Photo: Dale Robbins

Joyce Appleby

Historian

Joyce Appleby began her career as a journalist, working for Mademoiselle magazine and The Pasadena Star-News, before turning to academia. She decided to become a historian because of “a very early, unexamined fascination with the complexity of human beings and their social enactments.”

From 1967 to 1981 Appleby taught at San Diego State University, attaining the ranks of professor of history and associate dean of the College of Arts and Letters. In 1981 she took a job as professor of history at the University of California, Los Angeles. She served as department chair from 1987 to 1988, and in 1991 was named Harmsworth Professor of American History at Oxford for the academic year. Appleby is now a professor emerita at UCLA.

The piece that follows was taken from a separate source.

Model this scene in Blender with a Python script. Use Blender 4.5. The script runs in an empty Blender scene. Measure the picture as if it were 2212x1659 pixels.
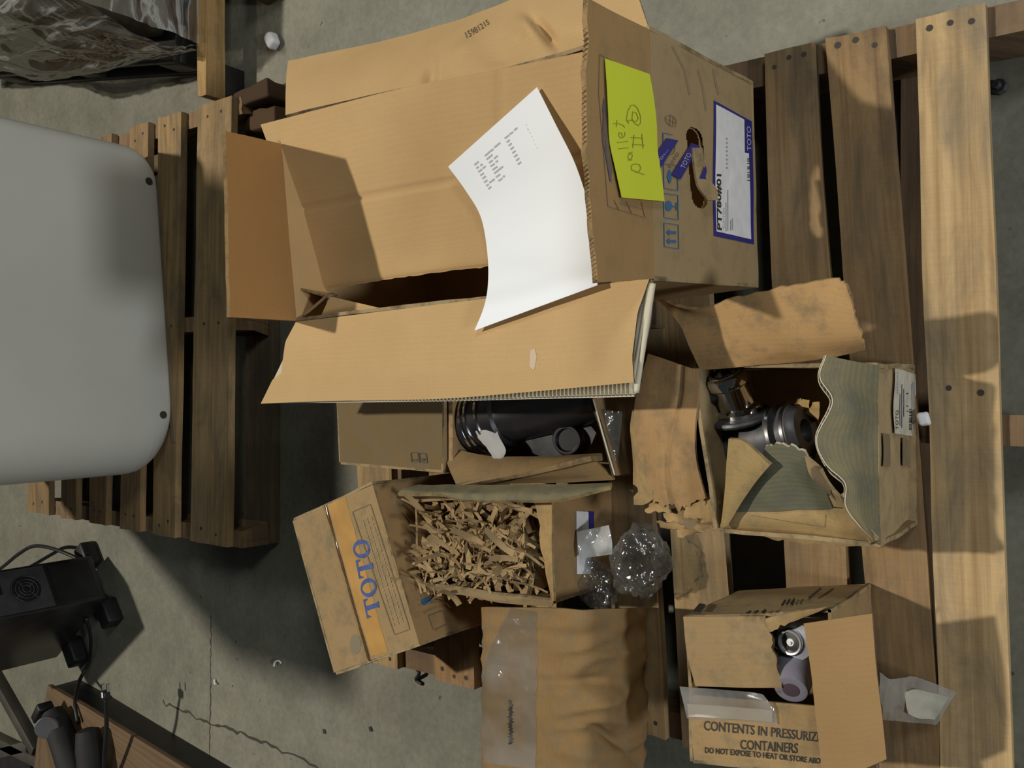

Appleby was instrumental in getting Congress to appropriate $2 million for sending collections of works on the United States to foreign universities and colleges in order to better equip those institutions’ American Studies programs. In addition to her academic work, Joyce Appleby has been involved in the fight for living wages for the poor in California, having served on the advisory board for the Los Angeles Alliance for a New Economy.

Appleby is an award-winning writer, having received the Berkshire Prize for her second book, Economic Thought and Ideology in Seventeenth-Century England. Her other books include Inheriting the Revolution, about the first generation of Americans after the Revolutionary War; The Relentless Revolution: A History of Capitalism; and Shores of Knowledge, published in October 2013.